J’en suis arrivée à axer ma pratique de conteuse, de formatrice et de cinéaste sur la guérison intergénérationnelle, et sur le besoin de prendre le temps de transmettre les histoires, les connaissances, le savoir-faire et les cérémonies à la prochaine génération. Pour Notre terre maternelle, j’ai choisi de parcourir la terre à pied, de cueillir des ingrédients et de préparer une fête à l’intention des personnes aînées de la communauté, tout en rendant hommage aux ancêtres qui nous ont précédés, en particulier nohkum Caroline. J’avais espoir que la communauté voudrait bien accueillir et accepter mes enfants comme membres de sa lignée familiale et honorer l’héritage laissé par ma grand-mère.

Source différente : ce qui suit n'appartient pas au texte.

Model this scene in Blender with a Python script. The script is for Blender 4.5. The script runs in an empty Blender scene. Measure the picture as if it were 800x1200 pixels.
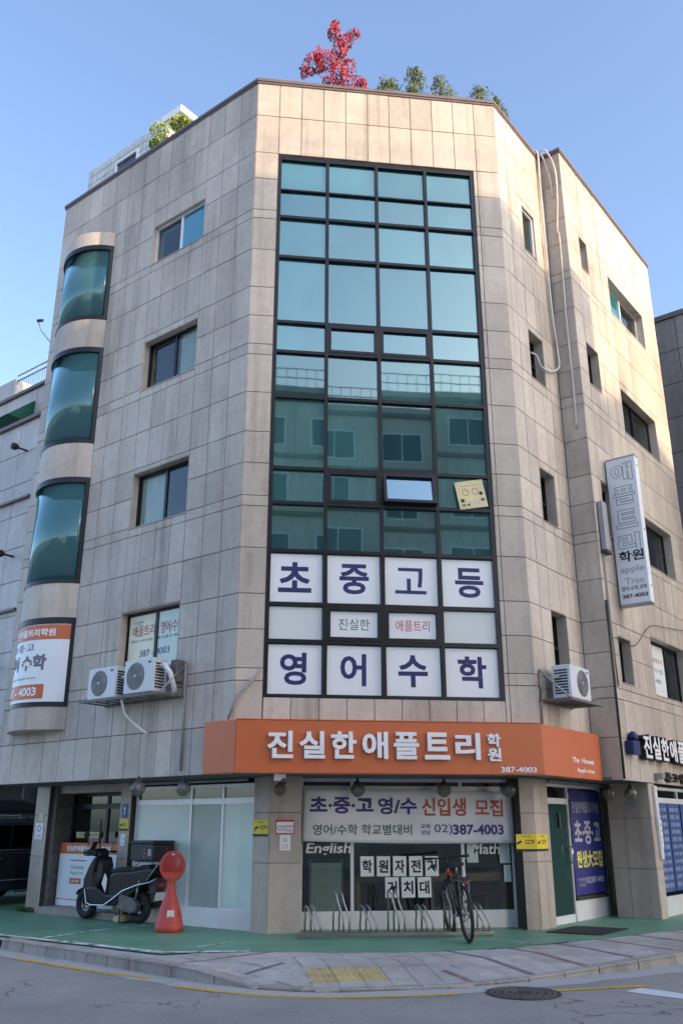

En tant que conteuse, j’estime que le cinéma documentaire constitue le véhicule le mieux adapté à ma démarche. Il me permet de documenter le processus, de consacrer du temps et des ressources à la transmission des savoirs, de partager des enseignements et, avec la participation de mes enfants, de donner un espoir pour l’avenir tout en réfléchissant au passé et à ceux et celles qui nous ont précédés. 

En tant que mère et documentariste, j’ai constaté que durant chaque film, mes enfants franchissent plusieurs paliers d’apprentissage et d’expérience. D’abord, ils m’aident à planifier ce que nous allons faire dans le cadre du film. Ensuite, ils en font l’expérience durant la production. Enfin, au cours de la postproduction, ils réfléchissent aux moments les plus importants. Tout cela conduit à partager ce vécu avec d’autres. En revoyant Des histoires ancrées en nous quelques années plus tard, de nouvelles leçons leur sont apparues et ils se sont rappelé des choses qu’ils avaient oubliées au fil du temps. Ce processus les a en outre menés à devenir des conteurs à leur tour. Je me prends à rêver que peu importe le chemin qu’ils prendront, mes enfants choisiront de continuer à cultiver le savoir-faire appris sur la terre avec la famille et la communauté, et à réaliser des documentaires qui feront écho aux expériences qu’ils ont vécues en partant à la découverte des histoires familiales.